So…Yup. Not a Whole Lot There. What Wasn’t There Was Pretty Telling, Though.


By Persephone

After so many weeks of waiting and speculation and intrigue, James Comey finally provided his testimony in front of the Senate this morning.  It was probably the largest viewership the Senate’s ever had, not that this would take much.  Anyway, the hype was crazy.

To be honest, the only way Comey could have lived up to the high expectations attached to his testimony were if he either claimed Trump was secretly an alien from a neighboring galaxy or if he’d revealed that President Cheeto and Vladimir Putin had been twin brothers all along.

In other words, it wasn’t gonna’ happen.  This didn’t stop the media from counting down to the last minute, though, nor did it discourage bars in Washington, D.C. from offering a free round of drinks every time Trump tweeted during the testimony.  (Trump was surprisingly silent…something tells me his staff confiscated his phone for the day.  Translation: hundreds of disappointed Americans had to watch this testimony sober.)

Even so, there were a few interesting moments in the testimony.  First of all, Comey’s memos were constantly referred to.  Trump and Comey had nine one-on-one meetings over the last several months–an unusually large number considering Comey only met with Obama twice–and Comey started writing down everything about them from the very first.  As I’ve mentioned before, the memos really don’t read all that official-like.  They have a touch of romance novel and mainstream thriller about them.  It makes them a more interesting read, but I find Comey’s responses…dramatic, to say the least.

Anyway, the Senators found it weird that Comey wrote up each meeting in such detail, even asking at one point if he did that for anyone else.  It turns out only Trump possesses that level of unorthodox creepiness that inspires the people near him to write everything he says down.  Not even Jeff Sessions can compete.

Secondly: there was an awful lot that Comey wouldn’t admit.  He wouldn’t say if Trump had colluded with the Russians to get elected.  He wouldn’t explain what was hinky about Jeff Sessions’ recusal in open session.  He wouldn’t talk about the Steele Dossier (the famous “golden shower” document). Jared Kushner’s back communication channels with Russia also received no further discussion.  Comey’s go-to response was, “That’s not something I can answer in an open setting.”  There was just a lot that he wouldn’t say, and a lot of it had to do with Trump and his cabinet.  That, at least, was rather telling.

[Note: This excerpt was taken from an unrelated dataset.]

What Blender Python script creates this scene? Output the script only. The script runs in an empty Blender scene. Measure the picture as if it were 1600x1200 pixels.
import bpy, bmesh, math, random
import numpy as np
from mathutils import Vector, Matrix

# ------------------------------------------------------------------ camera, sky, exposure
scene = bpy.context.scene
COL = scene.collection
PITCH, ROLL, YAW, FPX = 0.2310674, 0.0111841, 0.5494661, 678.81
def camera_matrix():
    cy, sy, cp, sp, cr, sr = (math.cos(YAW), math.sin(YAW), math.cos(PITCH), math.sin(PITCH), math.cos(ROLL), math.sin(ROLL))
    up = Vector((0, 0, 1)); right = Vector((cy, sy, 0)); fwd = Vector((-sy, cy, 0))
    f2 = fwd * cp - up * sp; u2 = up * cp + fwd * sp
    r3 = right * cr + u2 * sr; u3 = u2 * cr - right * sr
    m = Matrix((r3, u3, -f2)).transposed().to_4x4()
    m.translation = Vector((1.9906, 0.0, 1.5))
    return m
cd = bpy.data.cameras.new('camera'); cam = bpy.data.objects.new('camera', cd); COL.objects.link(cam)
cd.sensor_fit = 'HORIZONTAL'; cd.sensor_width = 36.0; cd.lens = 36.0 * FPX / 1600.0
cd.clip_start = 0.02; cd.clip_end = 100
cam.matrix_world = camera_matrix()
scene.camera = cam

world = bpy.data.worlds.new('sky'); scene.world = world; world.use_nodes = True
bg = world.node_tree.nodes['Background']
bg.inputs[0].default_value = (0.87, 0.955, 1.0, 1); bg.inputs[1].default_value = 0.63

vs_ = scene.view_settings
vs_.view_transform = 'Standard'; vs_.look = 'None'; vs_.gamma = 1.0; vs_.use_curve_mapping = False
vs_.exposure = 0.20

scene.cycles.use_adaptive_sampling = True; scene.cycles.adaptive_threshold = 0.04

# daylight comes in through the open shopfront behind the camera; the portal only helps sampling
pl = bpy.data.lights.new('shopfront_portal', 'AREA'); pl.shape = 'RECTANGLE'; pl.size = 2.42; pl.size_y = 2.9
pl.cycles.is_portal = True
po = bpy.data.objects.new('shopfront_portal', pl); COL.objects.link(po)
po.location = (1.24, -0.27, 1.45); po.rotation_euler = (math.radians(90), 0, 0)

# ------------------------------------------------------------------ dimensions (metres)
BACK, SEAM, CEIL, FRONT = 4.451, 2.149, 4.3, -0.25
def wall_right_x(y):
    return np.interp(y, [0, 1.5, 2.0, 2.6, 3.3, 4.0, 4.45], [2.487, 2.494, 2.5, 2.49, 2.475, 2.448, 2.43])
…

Third: Comey is pissed about Russia.  American elections might be messed up in the first place, as our country is a rigmarole of contradictions and misinformation, but at least it’s our own damn mess.  When another country screws us around and molds our opinions, then he gets pissed.  You don’t mess with the U.S., as far as he’s concerned.  It was an interesting perspective.

Fourth: Comey has a thing for his wife.  Apparently, she’s more fun to hang out with than a psychotic president with an agenda and no political experience.  Who knew?

In the end, it was an interesting testimony, but we didn’t learn anything earth-shattering.  Anything genuinely juicy was saved for the closed session in the afternoon.  Now, that I would have paid good money to observe.

Oh, well.  Maybe James Comey will write all of that in a memo, too.